Some other categories are even more of a jumble sale. For best choral performance, Seraphic Fire’s performance of Brahms’s ‘‘Ein deutsches Requiem’’ — in Brahms’s own arrangement for chorus and fourhand piano — is up against Eric Whitacre’s new disc (with an actual choir), Trinity College Choir Cambridge doing American music, a disc of mostly Norwegian lullabies, and Paul Hillier leading song cycles by Danish composer Pelle Gudmundsen-Holmgreen.
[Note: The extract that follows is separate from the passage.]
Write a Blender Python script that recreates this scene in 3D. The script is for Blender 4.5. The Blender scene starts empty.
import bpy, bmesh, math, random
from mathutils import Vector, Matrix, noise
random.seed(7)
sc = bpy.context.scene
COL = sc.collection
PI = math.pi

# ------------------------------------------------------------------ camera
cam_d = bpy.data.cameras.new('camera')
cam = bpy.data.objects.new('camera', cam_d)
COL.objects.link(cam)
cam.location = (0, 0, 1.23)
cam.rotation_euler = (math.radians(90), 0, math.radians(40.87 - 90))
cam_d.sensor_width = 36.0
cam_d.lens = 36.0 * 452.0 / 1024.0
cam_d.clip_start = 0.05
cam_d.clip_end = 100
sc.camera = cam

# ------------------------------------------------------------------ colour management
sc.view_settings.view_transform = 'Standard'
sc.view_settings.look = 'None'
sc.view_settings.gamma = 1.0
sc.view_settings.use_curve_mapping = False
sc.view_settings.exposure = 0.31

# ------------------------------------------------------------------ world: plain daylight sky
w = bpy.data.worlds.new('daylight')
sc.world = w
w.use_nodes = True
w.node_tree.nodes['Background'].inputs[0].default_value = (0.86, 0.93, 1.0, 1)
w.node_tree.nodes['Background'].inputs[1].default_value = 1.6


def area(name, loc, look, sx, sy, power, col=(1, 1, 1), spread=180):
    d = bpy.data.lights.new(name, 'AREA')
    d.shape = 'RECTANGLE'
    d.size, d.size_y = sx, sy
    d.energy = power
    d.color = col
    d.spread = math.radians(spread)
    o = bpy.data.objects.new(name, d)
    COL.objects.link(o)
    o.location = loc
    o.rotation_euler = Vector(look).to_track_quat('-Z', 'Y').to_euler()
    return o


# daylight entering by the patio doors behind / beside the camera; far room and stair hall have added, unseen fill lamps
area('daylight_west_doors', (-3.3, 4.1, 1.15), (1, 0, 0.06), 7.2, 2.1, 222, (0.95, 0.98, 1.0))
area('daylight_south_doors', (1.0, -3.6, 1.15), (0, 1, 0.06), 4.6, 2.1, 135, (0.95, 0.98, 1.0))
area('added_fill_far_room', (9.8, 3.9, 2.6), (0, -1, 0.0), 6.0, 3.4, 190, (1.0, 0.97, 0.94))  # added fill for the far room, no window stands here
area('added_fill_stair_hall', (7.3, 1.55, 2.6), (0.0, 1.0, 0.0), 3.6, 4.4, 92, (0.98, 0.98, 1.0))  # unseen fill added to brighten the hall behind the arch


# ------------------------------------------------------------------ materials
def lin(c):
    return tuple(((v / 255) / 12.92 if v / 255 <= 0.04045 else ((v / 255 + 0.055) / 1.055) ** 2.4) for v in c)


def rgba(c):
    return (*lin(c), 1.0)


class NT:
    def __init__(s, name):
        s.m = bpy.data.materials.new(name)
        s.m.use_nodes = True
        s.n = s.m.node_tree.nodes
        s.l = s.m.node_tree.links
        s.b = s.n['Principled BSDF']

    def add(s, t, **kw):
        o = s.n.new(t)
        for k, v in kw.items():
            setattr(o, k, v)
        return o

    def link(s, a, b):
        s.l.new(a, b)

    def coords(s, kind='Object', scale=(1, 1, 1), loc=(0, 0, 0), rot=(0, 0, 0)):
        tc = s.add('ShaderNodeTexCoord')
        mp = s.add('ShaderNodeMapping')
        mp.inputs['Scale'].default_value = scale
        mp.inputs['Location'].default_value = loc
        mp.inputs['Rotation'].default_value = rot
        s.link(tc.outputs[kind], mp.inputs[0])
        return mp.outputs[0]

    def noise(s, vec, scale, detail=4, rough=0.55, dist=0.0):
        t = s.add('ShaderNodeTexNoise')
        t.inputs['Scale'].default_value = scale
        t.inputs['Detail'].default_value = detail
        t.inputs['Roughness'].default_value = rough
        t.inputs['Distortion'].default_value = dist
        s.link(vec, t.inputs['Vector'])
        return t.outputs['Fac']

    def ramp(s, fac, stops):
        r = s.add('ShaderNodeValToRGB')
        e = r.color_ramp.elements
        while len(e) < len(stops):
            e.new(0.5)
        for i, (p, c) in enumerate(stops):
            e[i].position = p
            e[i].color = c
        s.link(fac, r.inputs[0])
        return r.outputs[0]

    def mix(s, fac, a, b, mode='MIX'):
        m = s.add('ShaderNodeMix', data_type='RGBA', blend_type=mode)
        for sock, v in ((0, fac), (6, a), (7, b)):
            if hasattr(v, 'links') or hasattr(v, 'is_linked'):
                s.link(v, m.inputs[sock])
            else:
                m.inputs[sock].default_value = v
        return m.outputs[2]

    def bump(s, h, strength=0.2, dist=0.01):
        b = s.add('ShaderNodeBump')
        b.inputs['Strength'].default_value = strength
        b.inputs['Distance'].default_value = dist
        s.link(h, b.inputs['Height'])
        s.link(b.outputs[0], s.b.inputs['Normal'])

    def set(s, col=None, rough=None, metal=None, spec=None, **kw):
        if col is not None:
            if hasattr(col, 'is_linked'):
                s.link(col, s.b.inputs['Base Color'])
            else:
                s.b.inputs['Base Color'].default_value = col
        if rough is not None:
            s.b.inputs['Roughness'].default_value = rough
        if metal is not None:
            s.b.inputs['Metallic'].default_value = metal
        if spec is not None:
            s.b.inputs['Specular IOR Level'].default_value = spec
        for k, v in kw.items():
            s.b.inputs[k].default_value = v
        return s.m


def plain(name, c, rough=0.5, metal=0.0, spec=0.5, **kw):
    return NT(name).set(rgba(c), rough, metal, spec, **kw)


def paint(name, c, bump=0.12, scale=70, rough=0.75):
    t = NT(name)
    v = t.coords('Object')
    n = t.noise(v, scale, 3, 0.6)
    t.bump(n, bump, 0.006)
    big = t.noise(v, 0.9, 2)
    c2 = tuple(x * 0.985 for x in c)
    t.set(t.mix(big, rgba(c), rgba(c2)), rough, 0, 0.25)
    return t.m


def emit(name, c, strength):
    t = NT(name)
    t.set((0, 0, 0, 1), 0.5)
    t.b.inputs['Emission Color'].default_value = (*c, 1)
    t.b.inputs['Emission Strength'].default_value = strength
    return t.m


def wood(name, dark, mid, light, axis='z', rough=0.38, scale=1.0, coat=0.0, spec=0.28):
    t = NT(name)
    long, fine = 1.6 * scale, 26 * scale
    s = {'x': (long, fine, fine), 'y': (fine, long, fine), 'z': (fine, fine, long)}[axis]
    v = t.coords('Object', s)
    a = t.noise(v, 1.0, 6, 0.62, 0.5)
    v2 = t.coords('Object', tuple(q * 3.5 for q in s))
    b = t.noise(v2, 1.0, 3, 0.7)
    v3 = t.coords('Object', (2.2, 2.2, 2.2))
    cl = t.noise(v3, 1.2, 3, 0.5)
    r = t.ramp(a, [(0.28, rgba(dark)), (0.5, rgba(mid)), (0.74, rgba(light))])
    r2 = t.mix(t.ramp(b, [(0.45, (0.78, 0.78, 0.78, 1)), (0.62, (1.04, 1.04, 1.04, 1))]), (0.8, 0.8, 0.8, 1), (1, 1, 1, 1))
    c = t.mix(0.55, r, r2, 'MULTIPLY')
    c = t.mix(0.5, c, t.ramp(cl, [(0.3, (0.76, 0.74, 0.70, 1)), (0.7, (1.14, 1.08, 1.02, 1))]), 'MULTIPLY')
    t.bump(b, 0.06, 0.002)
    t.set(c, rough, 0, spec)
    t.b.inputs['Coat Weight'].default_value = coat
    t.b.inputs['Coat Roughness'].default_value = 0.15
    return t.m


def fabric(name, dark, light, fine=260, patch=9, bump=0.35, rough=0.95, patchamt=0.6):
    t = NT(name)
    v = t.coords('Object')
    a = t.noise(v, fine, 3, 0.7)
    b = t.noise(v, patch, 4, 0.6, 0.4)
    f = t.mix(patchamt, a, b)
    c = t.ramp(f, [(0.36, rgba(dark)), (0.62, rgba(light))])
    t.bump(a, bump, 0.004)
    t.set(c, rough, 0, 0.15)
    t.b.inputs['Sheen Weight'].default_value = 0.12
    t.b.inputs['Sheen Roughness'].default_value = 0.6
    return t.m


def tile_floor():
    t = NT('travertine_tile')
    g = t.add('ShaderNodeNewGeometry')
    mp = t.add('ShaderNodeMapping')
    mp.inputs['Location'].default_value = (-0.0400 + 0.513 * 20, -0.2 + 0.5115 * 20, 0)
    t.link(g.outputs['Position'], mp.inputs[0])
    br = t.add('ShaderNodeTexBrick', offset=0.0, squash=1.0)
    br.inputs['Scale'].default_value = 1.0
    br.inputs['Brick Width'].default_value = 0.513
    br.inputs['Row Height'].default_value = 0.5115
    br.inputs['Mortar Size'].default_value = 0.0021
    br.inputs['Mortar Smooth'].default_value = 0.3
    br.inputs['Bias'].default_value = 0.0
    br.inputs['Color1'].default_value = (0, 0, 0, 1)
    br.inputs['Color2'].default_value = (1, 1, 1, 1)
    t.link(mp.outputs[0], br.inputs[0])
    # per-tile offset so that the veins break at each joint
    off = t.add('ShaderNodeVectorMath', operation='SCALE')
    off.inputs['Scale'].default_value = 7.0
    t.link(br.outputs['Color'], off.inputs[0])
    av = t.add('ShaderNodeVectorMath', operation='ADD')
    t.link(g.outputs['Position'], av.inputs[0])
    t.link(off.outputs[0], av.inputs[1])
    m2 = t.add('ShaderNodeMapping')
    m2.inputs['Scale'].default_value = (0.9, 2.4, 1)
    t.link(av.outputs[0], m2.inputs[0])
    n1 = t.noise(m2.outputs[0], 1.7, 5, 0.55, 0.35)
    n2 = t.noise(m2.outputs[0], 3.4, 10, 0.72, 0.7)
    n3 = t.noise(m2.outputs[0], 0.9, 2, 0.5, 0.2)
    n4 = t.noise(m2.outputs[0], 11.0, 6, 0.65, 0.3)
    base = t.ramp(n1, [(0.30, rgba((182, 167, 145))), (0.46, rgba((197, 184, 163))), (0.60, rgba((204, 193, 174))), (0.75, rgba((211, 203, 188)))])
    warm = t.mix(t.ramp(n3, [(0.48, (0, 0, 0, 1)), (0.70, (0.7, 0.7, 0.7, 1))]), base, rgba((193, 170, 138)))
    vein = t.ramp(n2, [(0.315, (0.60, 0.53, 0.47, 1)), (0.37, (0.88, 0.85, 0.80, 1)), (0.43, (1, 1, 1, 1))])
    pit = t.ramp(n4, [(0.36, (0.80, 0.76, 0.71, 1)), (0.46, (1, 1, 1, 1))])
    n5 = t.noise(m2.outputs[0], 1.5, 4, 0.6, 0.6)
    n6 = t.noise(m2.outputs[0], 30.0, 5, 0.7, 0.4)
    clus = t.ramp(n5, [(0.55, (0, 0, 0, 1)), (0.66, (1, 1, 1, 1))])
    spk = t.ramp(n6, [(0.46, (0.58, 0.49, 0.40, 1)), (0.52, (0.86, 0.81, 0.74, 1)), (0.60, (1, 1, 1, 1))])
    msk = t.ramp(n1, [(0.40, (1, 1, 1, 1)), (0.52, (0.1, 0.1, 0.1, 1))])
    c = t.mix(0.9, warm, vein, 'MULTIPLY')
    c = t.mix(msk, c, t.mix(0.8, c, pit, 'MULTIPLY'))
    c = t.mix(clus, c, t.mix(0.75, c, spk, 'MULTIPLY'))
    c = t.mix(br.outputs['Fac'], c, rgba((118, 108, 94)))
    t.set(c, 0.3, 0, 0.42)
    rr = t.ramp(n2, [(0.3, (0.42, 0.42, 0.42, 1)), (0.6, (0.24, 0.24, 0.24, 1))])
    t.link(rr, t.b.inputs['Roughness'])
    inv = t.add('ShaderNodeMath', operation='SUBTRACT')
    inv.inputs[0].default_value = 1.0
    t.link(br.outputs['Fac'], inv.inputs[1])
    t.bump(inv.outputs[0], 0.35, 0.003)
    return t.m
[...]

And don’t look for any Beethoven string quartets among the best small ensemble performance nominees, where we have Eighth Blackbird in music from ‘‘Slide,’’ Gabriela Lena Frank’s quartet inspired by Peruvian weaving, El Mundo in ‘‘The Kingdoms of Castille,’’ ‘‘A Seraphic Fire Christmas,’’ and the Bay Brass’s ‘‘Sound the Bells!’’

The wrinkle, as always, in the classical division is the question of whether the performers or the music get the award. Katy Perry is judged on what she sings as well as how she sings it. But it’s difficult to judge an orchestra’s performance of York Bowen’s symphonies when there’s hardly any recorded competition. Sometimes the classical musicians are rewarded simply for bringing neglected compositions to light.